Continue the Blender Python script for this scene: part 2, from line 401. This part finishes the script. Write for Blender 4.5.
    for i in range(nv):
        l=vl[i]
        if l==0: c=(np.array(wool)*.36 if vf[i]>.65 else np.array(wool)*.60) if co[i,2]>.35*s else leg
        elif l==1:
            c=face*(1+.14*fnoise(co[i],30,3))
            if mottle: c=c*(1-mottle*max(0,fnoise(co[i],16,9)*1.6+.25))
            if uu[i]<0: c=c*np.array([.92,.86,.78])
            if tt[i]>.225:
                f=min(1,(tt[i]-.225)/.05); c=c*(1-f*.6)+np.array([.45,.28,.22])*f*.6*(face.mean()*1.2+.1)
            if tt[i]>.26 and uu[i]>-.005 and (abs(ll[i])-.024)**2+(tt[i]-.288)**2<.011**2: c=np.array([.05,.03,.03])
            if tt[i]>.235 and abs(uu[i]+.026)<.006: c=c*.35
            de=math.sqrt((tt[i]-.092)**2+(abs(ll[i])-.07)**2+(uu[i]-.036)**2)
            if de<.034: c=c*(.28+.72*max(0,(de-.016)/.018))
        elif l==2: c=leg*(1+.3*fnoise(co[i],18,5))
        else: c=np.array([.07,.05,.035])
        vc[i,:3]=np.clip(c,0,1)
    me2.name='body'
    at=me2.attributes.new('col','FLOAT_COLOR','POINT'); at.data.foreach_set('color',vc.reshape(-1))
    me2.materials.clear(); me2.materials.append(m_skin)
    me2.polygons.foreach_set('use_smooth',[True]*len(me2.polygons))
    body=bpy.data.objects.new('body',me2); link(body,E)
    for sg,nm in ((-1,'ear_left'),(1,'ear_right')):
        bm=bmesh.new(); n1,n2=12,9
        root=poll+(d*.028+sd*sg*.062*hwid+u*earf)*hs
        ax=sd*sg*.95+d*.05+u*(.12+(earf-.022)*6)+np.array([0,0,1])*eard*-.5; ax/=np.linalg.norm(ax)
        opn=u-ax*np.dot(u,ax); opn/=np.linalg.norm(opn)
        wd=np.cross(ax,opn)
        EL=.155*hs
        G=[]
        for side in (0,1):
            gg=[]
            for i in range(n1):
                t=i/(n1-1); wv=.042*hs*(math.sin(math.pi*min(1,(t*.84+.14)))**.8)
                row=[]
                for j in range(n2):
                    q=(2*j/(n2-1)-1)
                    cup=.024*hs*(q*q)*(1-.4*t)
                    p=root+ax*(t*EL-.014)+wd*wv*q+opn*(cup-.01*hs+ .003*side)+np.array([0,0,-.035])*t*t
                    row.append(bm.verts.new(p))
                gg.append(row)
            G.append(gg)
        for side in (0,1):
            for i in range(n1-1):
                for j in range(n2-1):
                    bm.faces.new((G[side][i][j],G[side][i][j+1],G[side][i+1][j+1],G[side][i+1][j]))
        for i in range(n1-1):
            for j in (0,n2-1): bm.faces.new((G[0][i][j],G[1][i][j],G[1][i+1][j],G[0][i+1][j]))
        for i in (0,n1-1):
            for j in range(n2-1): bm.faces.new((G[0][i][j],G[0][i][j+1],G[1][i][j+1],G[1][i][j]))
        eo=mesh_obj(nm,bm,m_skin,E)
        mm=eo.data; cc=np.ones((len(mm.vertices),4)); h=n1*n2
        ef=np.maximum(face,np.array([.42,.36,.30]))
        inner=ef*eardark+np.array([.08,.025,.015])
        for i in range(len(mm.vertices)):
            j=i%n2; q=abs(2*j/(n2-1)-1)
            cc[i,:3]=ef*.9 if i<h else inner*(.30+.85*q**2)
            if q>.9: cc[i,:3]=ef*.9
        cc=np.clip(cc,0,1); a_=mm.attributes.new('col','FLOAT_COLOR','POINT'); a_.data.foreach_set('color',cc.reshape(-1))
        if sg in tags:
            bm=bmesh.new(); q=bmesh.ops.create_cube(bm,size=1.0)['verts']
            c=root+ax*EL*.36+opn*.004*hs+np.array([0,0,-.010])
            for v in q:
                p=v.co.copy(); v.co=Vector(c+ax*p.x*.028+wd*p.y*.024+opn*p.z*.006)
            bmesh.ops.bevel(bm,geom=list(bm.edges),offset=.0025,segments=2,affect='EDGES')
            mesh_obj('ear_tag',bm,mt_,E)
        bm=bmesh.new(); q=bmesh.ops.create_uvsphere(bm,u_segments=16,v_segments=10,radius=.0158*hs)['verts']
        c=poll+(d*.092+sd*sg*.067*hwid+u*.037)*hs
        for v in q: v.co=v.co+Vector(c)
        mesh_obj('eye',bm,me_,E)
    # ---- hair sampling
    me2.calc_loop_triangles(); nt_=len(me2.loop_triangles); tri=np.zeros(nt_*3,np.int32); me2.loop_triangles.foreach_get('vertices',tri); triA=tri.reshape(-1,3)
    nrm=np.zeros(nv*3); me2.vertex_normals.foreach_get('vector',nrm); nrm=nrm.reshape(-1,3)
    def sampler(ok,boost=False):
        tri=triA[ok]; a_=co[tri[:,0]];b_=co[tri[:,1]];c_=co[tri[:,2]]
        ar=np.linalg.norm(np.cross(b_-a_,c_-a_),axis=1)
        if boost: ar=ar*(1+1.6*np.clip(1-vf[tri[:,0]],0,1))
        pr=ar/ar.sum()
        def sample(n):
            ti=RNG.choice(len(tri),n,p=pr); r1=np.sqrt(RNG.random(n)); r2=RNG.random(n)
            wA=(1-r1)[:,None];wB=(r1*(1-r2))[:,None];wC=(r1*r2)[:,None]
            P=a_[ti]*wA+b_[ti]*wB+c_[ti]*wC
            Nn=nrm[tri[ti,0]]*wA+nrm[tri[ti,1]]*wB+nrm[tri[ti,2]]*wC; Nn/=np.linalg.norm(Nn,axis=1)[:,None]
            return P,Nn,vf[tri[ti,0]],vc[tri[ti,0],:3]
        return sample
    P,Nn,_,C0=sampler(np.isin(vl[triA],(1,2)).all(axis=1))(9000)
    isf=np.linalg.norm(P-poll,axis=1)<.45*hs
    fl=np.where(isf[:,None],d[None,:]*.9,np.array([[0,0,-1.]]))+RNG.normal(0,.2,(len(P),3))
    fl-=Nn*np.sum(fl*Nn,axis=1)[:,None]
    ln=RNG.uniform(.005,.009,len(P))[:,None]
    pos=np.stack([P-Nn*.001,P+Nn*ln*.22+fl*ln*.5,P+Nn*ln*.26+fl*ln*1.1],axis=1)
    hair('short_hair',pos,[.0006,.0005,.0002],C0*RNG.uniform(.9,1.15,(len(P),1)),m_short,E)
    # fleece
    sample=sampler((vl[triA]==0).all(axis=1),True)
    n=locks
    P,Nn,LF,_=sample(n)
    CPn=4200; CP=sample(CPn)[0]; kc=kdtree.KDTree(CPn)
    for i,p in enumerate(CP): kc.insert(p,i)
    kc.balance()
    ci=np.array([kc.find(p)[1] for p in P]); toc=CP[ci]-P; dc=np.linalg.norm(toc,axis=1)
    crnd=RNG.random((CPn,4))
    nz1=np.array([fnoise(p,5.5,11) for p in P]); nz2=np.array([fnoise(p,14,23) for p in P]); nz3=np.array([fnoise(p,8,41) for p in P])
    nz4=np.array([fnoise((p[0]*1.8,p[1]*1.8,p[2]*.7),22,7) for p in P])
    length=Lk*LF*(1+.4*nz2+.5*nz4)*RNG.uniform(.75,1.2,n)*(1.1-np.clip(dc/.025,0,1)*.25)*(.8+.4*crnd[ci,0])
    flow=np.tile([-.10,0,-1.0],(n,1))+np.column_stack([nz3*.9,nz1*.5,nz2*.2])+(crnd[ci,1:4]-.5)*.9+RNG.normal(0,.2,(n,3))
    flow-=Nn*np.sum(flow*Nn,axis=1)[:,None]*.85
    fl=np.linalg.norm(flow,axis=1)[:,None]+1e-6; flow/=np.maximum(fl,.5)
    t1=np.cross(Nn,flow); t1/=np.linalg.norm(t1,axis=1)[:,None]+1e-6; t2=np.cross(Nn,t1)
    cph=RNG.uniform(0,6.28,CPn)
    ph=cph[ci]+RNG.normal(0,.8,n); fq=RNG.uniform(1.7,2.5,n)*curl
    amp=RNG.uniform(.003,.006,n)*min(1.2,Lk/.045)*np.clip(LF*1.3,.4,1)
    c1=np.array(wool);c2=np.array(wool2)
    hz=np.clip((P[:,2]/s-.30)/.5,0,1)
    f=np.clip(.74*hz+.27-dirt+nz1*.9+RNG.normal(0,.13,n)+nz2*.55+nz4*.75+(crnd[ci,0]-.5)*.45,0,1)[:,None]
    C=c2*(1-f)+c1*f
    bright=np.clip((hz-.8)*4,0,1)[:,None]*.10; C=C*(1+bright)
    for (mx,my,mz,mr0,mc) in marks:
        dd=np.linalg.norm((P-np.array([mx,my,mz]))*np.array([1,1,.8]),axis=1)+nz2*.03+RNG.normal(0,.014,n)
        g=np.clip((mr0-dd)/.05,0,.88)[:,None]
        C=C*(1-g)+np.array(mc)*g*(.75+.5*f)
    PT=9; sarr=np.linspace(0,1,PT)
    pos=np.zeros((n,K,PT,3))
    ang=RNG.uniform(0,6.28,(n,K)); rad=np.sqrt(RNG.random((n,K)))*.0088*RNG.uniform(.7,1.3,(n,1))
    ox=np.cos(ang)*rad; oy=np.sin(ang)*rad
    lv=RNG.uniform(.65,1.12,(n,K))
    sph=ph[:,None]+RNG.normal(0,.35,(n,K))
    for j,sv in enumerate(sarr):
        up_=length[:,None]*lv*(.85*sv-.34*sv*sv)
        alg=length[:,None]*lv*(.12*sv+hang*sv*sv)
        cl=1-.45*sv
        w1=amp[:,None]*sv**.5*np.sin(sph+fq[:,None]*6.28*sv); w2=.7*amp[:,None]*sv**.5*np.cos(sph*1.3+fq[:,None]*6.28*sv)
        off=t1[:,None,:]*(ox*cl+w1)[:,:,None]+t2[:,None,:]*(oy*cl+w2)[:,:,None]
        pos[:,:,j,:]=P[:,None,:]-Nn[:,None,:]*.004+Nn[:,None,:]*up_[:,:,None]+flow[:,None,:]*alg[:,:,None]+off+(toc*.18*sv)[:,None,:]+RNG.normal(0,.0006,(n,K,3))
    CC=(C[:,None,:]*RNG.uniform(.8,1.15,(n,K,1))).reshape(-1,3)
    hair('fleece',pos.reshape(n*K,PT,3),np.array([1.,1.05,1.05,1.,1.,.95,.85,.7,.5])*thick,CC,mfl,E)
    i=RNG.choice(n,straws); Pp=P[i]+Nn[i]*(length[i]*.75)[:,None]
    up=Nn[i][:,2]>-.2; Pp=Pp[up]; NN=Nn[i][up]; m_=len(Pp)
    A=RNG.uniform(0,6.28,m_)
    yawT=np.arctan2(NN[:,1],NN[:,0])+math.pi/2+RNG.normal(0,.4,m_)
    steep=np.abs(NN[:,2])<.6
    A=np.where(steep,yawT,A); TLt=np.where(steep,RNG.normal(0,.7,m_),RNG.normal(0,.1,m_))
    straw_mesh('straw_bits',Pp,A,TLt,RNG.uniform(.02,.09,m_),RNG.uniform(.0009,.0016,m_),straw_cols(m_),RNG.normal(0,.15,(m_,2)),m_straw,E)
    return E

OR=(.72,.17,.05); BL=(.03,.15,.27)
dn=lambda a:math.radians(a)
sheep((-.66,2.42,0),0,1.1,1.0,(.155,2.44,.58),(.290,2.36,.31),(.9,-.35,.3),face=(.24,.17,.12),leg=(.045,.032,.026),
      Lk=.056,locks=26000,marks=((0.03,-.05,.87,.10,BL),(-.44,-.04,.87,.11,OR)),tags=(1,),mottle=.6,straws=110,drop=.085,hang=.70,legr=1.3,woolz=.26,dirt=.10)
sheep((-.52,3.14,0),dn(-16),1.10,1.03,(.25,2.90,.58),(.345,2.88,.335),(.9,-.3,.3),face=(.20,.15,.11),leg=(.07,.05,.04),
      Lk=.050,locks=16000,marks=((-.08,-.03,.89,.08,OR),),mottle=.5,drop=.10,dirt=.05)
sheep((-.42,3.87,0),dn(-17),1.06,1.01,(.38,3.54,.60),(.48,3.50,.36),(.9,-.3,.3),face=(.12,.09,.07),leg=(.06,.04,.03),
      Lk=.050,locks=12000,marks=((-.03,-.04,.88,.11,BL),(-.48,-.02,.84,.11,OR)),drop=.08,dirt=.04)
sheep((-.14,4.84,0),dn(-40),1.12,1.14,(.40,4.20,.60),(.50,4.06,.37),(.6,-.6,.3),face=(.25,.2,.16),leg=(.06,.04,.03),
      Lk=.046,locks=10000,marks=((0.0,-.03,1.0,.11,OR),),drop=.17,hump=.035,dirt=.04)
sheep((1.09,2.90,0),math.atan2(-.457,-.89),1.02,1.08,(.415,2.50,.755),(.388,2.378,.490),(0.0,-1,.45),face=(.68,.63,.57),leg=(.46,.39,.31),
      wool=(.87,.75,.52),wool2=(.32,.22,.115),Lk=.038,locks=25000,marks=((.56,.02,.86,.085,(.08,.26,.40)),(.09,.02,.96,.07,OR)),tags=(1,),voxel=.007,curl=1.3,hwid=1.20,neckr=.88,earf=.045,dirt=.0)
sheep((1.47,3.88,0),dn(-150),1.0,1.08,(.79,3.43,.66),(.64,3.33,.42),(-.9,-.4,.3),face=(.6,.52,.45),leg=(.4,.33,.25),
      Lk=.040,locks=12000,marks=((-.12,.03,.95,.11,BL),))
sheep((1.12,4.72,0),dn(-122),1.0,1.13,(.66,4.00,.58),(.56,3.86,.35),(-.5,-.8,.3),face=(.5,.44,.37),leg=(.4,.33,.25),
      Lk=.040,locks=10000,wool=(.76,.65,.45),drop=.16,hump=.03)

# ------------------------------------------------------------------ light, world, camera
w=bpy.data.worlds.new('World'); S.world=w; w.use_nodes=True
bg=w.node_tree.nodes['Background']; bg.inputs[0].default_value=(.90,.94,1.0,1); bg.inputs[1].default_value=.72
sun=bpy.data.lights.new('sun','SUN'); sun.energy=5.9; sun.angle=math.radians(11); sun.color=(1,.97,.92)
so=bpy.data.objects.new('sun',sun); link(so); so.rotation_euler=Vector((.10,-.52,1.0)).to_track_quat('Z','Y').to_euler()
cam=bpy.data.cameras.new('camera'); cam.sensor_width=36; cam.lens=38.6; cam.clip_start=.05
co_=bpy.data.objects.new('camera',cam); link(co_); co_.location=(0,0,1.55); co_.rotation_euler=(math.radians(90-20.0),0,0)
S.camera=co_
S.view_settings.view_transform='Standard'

• Directive:
Go back over the listing above and copy exactly the lines that begin at the line with "hz=np.clip((P[:,2]/s-.30)/.5,0,1)" and stop after the line with "C=c2*(1-f)+c1*f"; leave out every other line.

• Solution for this exercise:
    hz=np.clip((P[:,2]/s-.30)/.5,0,1)
    f=np.clip(.74*hz+.27-dirt+nz1*.9+RNG.normal(0,.13,n)+nz2*.55+nz4*.75+(crnd[ci,0]-.5)*.45,0,1)[:,None]
    C=c2*(1-f)+c1*f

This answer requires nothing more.